I don't know of any Ph. D.s in computer science in the field (perhaps I need to network more, I'm sure they exist in throngs somewhere), therefore I find your stereotype is slightly puzzling. Most people I know tend to have Bachelor's or Master's terminal degrees. More masters than bachelor's if I had to guestimate. I certainly don't have a Ph. D.
3. Lots of things!
 
Thank you all for the responses.

I'm quite relieved that most of you are saying I don't need one, but my experience is based on looking at job postings on efinancialcareers and quantjobs. Obviously you don't need anything to do personal trades but most of those job postings say a PhD is a prerequisite.

Say I wanted to get into Algo/HF trading, what else could I do to boost my resume appeal that I have not mentioned above? I feel really naive in asking that question but any advice would be great.
 
Out of curiosity, are people mistakenly interpreting the "FE" in the thread title as a typo of "FX"?

If you are self employed(?) I can understand why you might not see the need, but what about working for a HFT firm?

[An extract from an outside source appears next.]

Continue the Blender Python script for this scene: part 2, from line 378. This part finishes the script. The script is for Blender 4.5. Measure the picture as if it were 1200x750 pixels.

I know I'm probably starting to sound annoying now but I just want to make sure I'm competitive as possible in my applications, and don't want down time later on because of a lack of information now. Thanks again guys.
 
I'm in a similar situation, but it does look like having a phd is a mandatory thing. Not necessarily because it teaches you anything useful (remember phd programs are meant to train you as a serious researcher in a very specific and very small field within a small field within a small field...etc...) but it gives you the ticket to be considered on the interview list.

This whole educational degree inflation is pretty ridiculous, but we as newly grad job seekers have no choice but to follow the trend, because that's what the companies want.
 
I'm in a similar situation, but it does look like having a phd is a mandatory thing. Not necessarily because it teaches you anything useful (remember phd programs are meant to train you as a serious researcher in a very specific and very small field within a small field within a small field...etc...) but it gives you the ticket to be considered on the interview list.

I'm wondering if it's just because of where we are looking. Popular places to search for these jobs would most likely attract lots of applicants, so they set the standard high. I hope someone can provide some perspective here.
 
I'm wondering if it's just because of where we are looking. Popular places to search for these jobs would most likely attract lots of applicants, so they set the standard high. I hope someone can provide some perspective here.

I'm currently interning at a small prop shop in Chicago area, I flew all the way here from NYC (yes, for an unpaid internship), because I couldn't find something there. But even when a small place like here, which has no name for itself in the market, posts an intern position, within days we receive 200-300 applications and 90% of them are phds. As you might have already guessed, the resume from the rest 10% doesn't even get looked at. I mean, out of the 90% (the phds), only 5 or 6 resumes are called in for interviews.

(How I got in is still a mystery, and I'm guessing I was really really really lucky with the timing, because these guys needed someone ASAP when I was applying 3 months ago. But my situation here isn't that great anyways, you can read my other post that they're not going to offer full-time to interns, but are exploiting the free labor of desperate graduates)

Plus, what I gathered from many working friends, newspaper articles, and articles on LinkedIn, people only (with a bit of exaggeration) look at applicants from internal referrals.

So I guess it boils down to, 1) do a phd, 2) know people.

You can cold-call or cold-email a lot of these funds, but they'll probably say "no phd, no job". I'm being told it won't be long until majority of the receptionists in the wall street are equipped with an IVY league title.
 
I'm hugely discouraged by that. Do you have a plan that involves not doing a PhD?

I am actively looking for other opportunities through all sorts of ways, but front office are just not hiring at the moment. So it's basically which ever comes first for me. If I don't find anything before I'm offered an admission at a phd program, then I'm off to spend another 5-6 years in school

If you're really good at programming in c++ in terms of both accuracy and speed, you might have better luck joining as an developer on the execution/deployment side and then move on to more front office roles later. They seem to be in need of people.
 
3. What else can I do without doing a PhD?

Programmer, for example. At least you'll have a job.
 
3. What else can I do without doing a PhD?

Programmer, for example. At least you'll have a job.


Like I said in my first post, I can program but I'm obviously way behind those from purely programming focused fields. Would doing a few courses, including the C++ course offered here tick that box or would I still be classified as a "non-programmer" in the eyes of recruiters?

P.S. I'm going to do the course regardless so don't feel discouraged about giving an honest answer.
 
Doing a hands-on course is always good.

In general, getting dev skills asap (ASAP) is a good investment.